Re: Superclass Cycle via Associated Type

2011/7/22 Dan Doel :

2011/7/22 Gábor Lehel :

...

Yeah, this is pretty much what I ended up doing. As I said, I don't think I lose anything in expressiveness by going the MPTC route, I just think the two separate but linked classes way reads better. So it's just a "would be nice" thing. Do recursive equality superclasses make sense / would they be within the realm of the possible to implement?

Those equality superclasses are not recursive in the same way, as far as I can tell. The specifications for classes require that there is no chain:

   C ... => D ... => E ... => ... => C ...

However, your example just had (~) as a context for C, but C is not required by (~). And the families involved make no reference to C, either. A fully desugared version looks like:

   type family Frozen a :: *    type family Thawed a :: *

   class (..., Thawed (Frozen t) ~ t) => Mutable t where ...

I think this will be handled if you use a version where equality superclasses are allowed.

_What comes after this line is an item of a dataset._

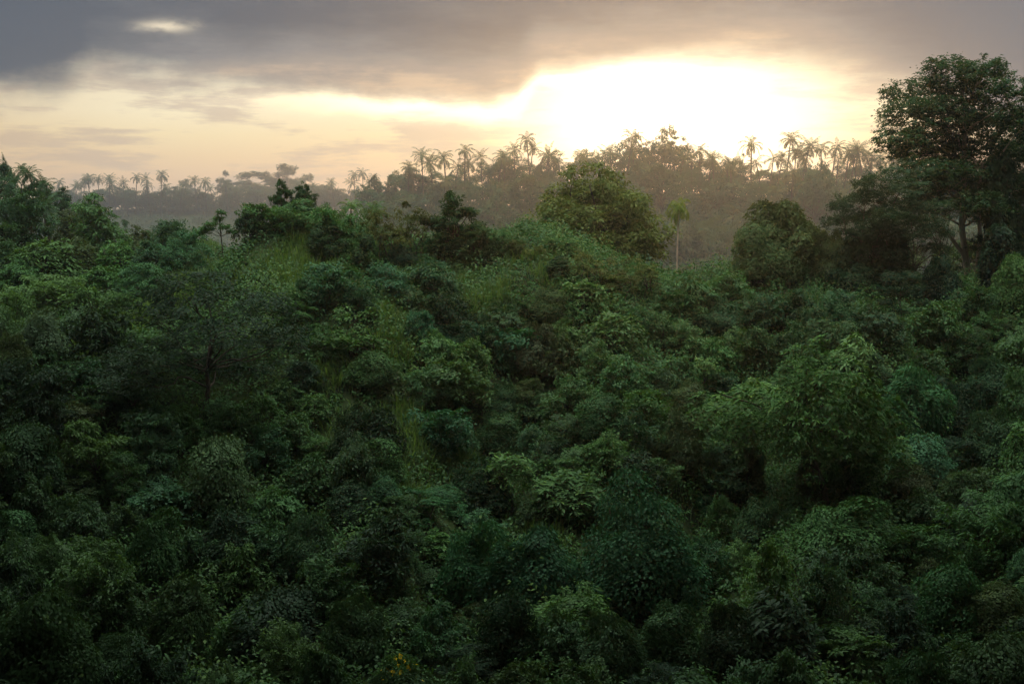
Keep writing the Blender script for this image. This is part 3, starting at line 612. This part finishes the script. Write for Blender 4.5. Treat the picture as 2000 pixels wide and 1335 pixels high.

To be completely explicit, I had: class (Immutable (Frozen t), Thawed (Frozen t) ~ t) => Mutable t where type Frozen t ... class (Mutable (Thawed t), Frozen (Thawed t) ~ t) => Immutable t where type Thawed t ... When I last tried this in the 7.0 time frame (before it was discovered that equality superclasses don't actually work yet and got disabled), it gave me a superclass cycle error for the first halves of those contexts, and for the second halves (the equality constraints) I believe it caused some kind of context stack depth to be exceeded (again because of the recursiveness). I'll have to try this again once I manage to get 7.2 compiled.

-- Dan

-- Work is punishment for failing to procrastinate effectively.